- [STATED GOAL]
Your answer should be a single number: the count of lines containing "scene".
----- GIVEN MATERIAL
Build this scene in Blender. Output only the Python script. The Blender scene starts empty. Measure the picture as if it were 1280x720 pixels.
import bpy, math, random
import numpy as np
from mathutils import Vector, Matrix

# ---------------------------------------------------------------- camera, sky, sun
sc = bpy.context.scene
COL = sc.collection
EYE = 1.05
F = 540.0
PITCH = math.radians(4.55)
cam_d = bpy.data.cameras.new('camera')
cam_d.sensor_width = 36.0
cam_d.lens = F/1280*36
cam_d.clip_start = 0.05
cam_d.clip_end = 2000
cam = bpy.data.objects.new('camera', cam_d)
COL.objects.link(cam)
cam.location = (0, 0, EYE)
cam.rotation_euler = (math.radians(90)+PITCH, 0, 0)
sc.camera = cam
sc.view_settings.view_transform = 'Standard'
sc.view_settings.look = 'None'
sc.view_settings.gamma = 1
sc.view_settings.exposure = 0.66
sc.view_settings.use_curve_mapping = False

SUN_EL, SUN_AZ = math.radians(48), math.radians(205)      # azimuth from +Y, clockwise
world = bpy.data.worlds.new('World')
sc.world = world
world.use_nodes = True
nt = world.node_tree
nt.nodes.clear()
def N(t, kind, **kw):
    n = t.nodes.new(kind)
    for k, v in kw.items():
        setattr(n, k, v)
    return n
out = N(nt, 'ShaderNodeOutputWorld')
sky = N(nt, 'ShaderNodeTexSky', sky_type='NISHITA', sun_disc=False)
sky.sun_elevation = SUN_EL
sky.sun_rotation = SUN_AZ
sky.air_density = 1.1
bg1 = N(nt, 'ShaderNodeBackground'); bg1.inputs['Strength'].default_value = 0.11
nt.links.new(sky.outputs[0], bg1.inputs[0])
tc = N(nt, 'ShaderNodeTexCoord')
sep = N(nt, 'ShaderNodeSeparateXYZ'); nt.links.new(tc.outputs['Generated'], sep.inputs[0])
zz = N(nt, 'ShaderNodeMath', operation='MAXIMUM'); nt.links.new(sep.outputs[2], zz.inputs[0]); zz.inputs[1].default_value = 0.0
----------
- [COMPLETED TASK]
2